## WRITTEN TASK
Transcribe the listing word for word.

────────────────────────────────────────

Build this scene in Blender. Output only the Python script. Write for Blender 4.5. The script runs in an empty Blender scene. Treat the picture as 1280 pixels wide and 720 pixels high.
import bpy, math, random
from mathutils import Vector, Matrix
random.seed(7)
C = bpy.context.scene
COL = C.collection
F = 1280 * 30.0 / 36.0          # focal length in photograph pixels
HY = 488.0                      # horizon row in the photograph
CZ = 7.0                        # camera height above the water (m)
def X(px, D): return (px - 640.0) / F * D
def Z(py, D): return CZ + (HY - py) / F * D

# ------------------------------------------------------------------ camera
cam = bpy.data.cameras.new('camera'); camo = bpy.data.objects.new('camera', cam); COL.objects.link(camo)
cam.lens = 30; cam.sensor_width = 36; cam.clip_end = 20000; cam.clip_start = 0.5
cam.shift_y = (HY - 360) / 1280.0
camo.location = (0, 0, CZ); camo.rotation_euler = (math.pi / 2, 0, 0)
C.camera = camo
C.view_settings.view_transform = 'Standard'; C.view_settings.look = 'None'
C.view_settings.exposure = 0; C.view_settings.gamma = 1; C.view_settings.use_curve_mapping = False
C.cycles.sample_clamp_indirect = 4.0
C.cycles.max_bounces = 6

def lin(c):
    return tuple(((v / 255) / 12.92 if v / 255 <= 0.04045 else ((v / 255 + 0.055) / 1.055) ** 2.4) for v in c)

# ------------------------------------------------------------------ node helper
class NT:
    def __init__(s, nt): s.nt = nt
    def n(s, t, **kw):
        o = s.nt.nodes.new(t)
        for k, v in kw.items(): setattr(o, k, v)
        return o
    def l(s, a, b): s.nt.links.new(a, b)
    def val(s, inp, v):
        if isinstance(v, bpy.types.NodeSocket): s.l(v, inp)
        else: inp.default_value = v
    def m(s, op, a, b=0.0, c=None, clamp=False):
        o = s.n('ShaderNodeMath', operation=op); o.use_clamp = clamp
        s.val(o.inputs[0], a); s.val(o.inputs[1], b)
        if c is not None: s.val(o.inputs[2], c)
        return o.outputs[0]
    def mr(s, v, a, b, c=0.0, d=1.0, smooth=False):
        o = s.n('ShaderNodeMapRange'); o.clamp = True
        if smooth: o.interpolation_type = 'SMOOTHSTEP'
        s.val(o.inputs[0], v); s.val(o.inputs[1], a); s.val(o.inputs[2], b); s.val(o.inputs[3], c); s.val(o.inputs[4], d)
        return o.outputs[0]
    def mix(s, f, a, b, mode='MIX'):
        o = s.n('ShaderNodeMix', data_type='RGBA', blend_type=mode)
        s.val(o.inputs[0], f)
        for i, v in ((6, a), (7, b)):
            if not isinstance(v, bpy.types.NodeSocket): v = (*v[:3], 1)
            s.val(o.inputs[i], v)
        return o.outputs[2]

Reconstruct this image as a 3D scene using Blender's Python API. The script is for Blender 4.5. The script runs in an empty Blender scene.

────────────────────────────────────────

## FINAL ANSWER
Build this scene in Blender. Output only the Python script. Write for Blender 4.5. The script runs in an empty Blender scene. Treat the picture as 1280 pixels wide and 720 pixels high.
import bpy, math, random
from mathutils import Vector, Matrix
random.seed(7)
C = bpy.context.scene
COL = C.collection
F = 1280 * 30.0 / 36.0          # focal length in photograph pixels
HY = 488.0                      # horizon row in the photograph
CZ = 7.0                        # camera height above the water (m)
def X(px, D): return (px - 640.0) / F * D
def Z(py, D): return CZ + (HY - py) / F * D

# ------------------------------------------------------------------ camera
cam = bpy.data.cameras.new('camera'); camo = bpy.data.objects.new('camera', cam); COL.objects.link(camo)
cam.lens = 30; cam.sensor_width = 36; cam.clip_end = 20000; cam.clip_start = 0.5
cam.shift_y = (HY - 360) / 1280.0
camo.location = (0, 0, CZ); camo.rotation_euler = (math.pi / 2, 0, 0)
C.camera = camo
C.view_settings.view_transform = 'Standard'; C.view_settings.look = 'None'
C.view_settings.exposure = 0; C.view_settings.gamma = 1; C.view_settings.use_curve_mapping = False
C.cycles.sample_clamp_indirect = 4.0
C.cycles.max_bounces = 6

def lin(c):
    return tuple(((v / 255) / 12.92 if v / 255 <= 0.04045 else ((v / 255 + 0.055) / 1.055) ** 2.4) for v in c)

# ------------------------------------------------------------------ node helper
class NT:
    def __init__(s, nt): s.nt = nt
    def n(s, t, **kw):
        o = s.nt.nodes.new(t)
        for k, v in kw.items(): setattr(o, k, v)
        return o
    def l(s, a, b): s.nt.links.new(a, b)
    def val(s, inp, v):
        if isinstance(v, bpy.types.NodeSocket): s.l(v, inp)
        else: inp.default_value = v
    def m(s, op, a, b=0.0, c=None, clamp=False):
        o = s.n('ShaderNodeMath', operation=op); o.use_clamp = clamp
        s.val(o.inputs[0], a); s.val(o.inputs[1], b)
        if c is not None: s.val(o.inputs[2], c)
        return o.outputs[0]
    def mr(s, v, a, b, c=0.0, d=1.0, smooth=False):
        o = s.n('ShaderNodeMapRange'); o.clamp = True
        if smooth: o.interpolation_type = 'SMOOTHSTEP'
        s.val(o.inputs[0], v); s.val(o.inputs[1], a); s.val(o.inputs[2], b); s.val(o.inputs[3], c); s.val(o.inputs[4], d)
        return o.outputs[0]
    def mix(s, f, a, b, mode='MIX'):
        o = s.n('ShaderNodeMix', data_type='RGBA', blend_type=mode)
        s.val(o.inputs[0], f)
        for i, v in ((6, a), (7, b)):
            if not isinstance(v, bpy.types.NodeSocket): v = (*v[:3], 1)
            s.val(o.inputs[i], v)
        return o.outputs[2]

Reconstruct this image as a 3D scene using Blender's Python API. The script is for Blender 4.5. The script runs in an empty Blender scene.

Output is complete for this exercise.